Silva v. Department of Alcoholic Beverage Control
Before: Shenk, Gibson, Traynor
Opinion
51 Cal.2d 885 (1958) MANUEL SILVA et al., Respondents,
v.
DEPARTMENT OF ALCOHOLIC BEVERAGE CONTROL et al., Appellants.
S. F. No. 20056. Supreme Court of California. In Bank.
Dec. 12, 1958. Edmund G. Brown, Attorney General, and Wiley W. Manuel, Deputy Attorney General, for Appellants.
Golden & Stefan, Theodore Golden, Robert N. Stefan and J. Bruce Fratis for Respondents.
Memorandum
SHENK, J.
This is an appeal from a judgment of the Superior Court, Alameda County, ordering a writ of mandate directing the respondent board to set aside an order dismissing appeals from decisions of the department and to consider an application for relief from an alleged clerical or inadvertent error in the preparation of a notice of appeal from decisions of the department.
A similar question was involved in Pesce v. Department of Alcoholic Beverage Control, this day decided (ante, p. 310 [333 P.2d 15]).
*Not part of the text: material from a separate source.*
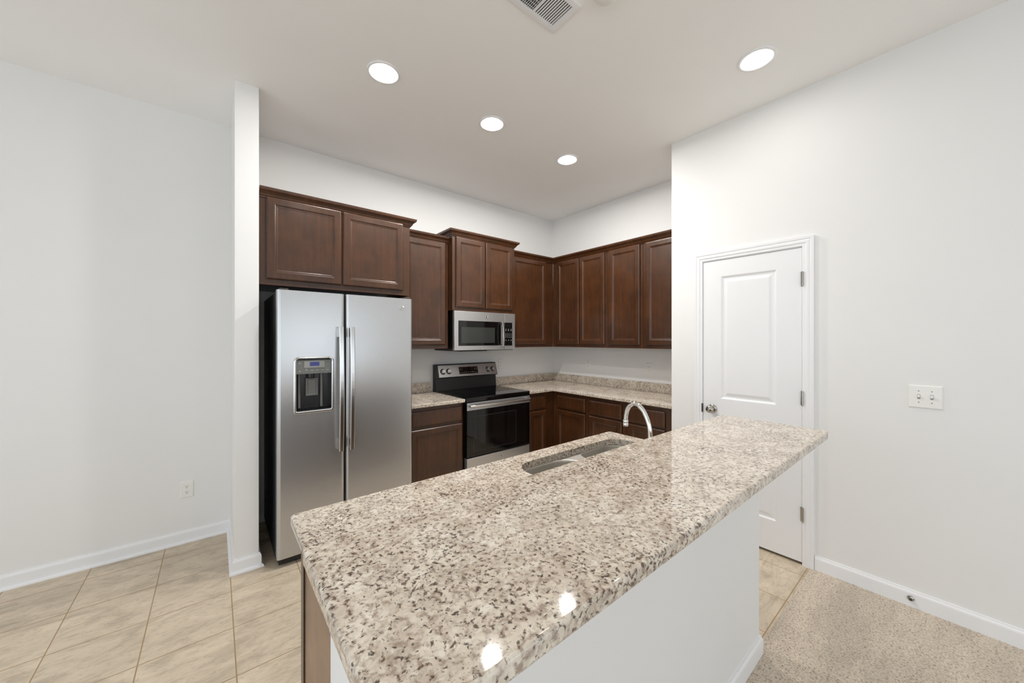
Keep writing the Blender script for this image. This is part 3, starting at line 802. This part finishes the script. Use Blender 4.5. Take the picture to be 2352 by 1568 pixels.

On October 18, 1956, the department rendered two separately numbered decisions in file 42022. In the first, numbered 9560, the petitioners' wine and beer license was ordered revoked for violation of section 25601 of the Alcoholic Beverage Control Act. In the second, numbered 1166, the license was suspended for fifteen days for violation of section 25658 of the Alcoholic Beverage Control Act. The decisions were [886] mailed to the licensees on October 18, 1956, and received by them at their place of business on October 19, 1956. On November 28, 1956, the forty-first day after notice of the department's decisions was mailed to the licensees, the licensees delivered a notice of appeal to the board. The notice stated that an appeal was taken from the decision of the department in the proceeding numbered "file no. 4202, reg. no. 1166." It thus appears that the notice of appeal incorrectly designated the file number and referred only to the proceeding in which the petitioners' license was suspended for 15 days. On January 16, 1957, the licensees filed a "Correction and Clarification of Notice of Appeal." They alleged that their failure to properly identify the file number and to include in the notice of appeal the number of the proceeding in which their license was revoked was the result of typographical error and inadvertence.